I guess the big thing for me is that for most of the failure modes for this “auto plane” you are going to have possibly HOURS of hopelessness, knowing that the computer can’t save you - and possibly you’ll be in circumstances where any moron who doesn’t necessarily need to be a trained pilot could save the day (for example given you are not giving the aircraft any AI, just losing its NAVAID database would be enough to render it incapable of landing). Pilot error is usually CFIT of one form or another, a much more pleasant way to go psychologically speaking.

A more interesting question - how about if you had these pilotless aircraft but you also had say one pilot for every ten planes who could remotely intervene in things? I would probably be fine with flying on those, even with today’s tech, so long as he could (for example) land just from the nose camera beamed back to base.

That’s not that difficult and I wouldn’t be surprised if that hasn’t already been started. I don’t believe the FAA is doing anything like this for their charts just yet.

Unless it’s a CATIII ILS there is still plenty of margin for error. You still need to visibly sight the runway to land. They are developing RNAV and RNP charts that are supposed to be much more accurate.

Right now I wouldn’t fly in one, too many little things that we still need a human for. There are lots of little things that go wrong that pilots can manage to take care of. How often do we see landing gear problems and such?

There’s nothing special about a CATIII ILS, an aircraft with auto land can technically auto land on a CATI ILS, its just not legal. Part of the infrastructure would be certifying more CATIII approaches.

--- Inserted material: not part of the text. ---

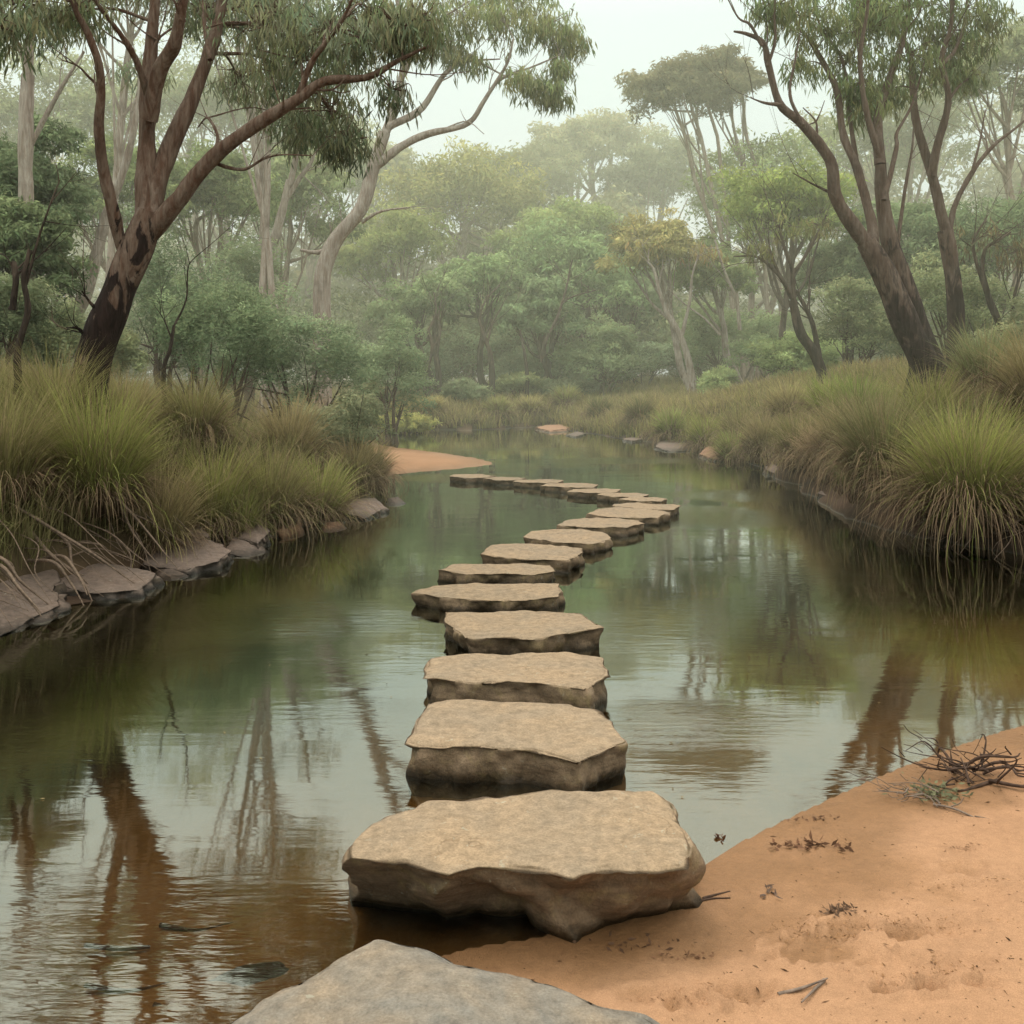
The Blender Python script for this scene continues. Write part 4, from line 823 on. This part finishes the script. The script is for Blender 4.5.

As I said earlier, whatever failures it can’t handle are made up for by pilot error crashes that don’t occur such that the new system is safer, that is a condition of the hypothetical. It doesn’t matter what the technicalities are, you are statistically less likely to die on the autoplane, do you fly on it?

The logical answer is yes, but I’m interested to know whether there is something comforting about having a real person in control so that you’d rather be less safe at the hands of a person than slightly safer at the hands of a machine.

I don’t think I would fly on it but I’m not sure I can say why exactly.

I’d do it, especially if it was significantly cheaper. I would be a late adopter though. I’d like to see 5 or 10 years of data before I did it.

I think the real question would-be flyers are going to ask themselves is: Do I really really believe that this robo-plane is safer? No matter what Professor Pearse or whoever says?

ETA: And I have a hunch that a lot of people will fear just what Confused dart cum suggests, above: That robo-planes may have some very nightmarish failure modes, whereas people imagine that pilot errors will more likely be just one fast splat and it’s done.

And BTW, wasn’t that Air France splash-down cause by some serious electronics/controls failure too?

I said yes. But just to make sure I’m safe, I’d carry a bomb on board.